Hello I have the following enum

enum params_Solver {
  params_Solver_Lorem,
  params_Solver_Ipsum,
  params_Solver_Simply,
  params_Solver_Dummy,
  params_Solver_Test,
  params_Solver_Typesetting,
  params_Solver_Industry,
  params_Solver_Scrambled
};

what I want to do is try to doing something like this pseudocode:

for (auto enum_member: params_Solver)
{
    print(index, enum_member); // output looks like this: "0, params_Solver_Lorem", "1, params_Solver_Ipsum" etc
}

Is there anyway to achieve this?

Edit: I do not have the control over enum. This enum is provided by a different file from a 3rd part library. I can probably copy it but not change the original enum. I want to write the members of the enum library to a different file.

like image 563
Morpheus Avatar asked Dec 08 '25 15:12

Morpheus


1 Answers

No. At least not directly. Enums are actually not a set of constants. Rather they are a type that comes with a set of named constants. Difference is: for example 42 is a completely valid value of params_Solver, it just has no name.

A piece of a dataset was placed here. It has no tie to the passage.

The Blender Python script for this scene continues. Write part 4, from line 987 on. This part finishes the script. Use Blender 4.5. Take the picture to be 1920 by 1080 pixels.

A common way to enable iteration is to add a sentinel value:

enum params_Solver {
  params_Solver_Lorem,
  params_Solver_Ipsum,
  params_Solver_Simply,
  params_Solver_Dummy,
  params_Solver_Test,
  params_Solver_Typesetting,
  params_Solver_Industry,
  params_Solver_Scrambled,
  num_params_Solver          // <----
};

And then iterate from 0 till num_params_Solver. The nice thing is that you can add another constant and num_params_Solver will still be correct. The limitation is that it only works for enums without custom values.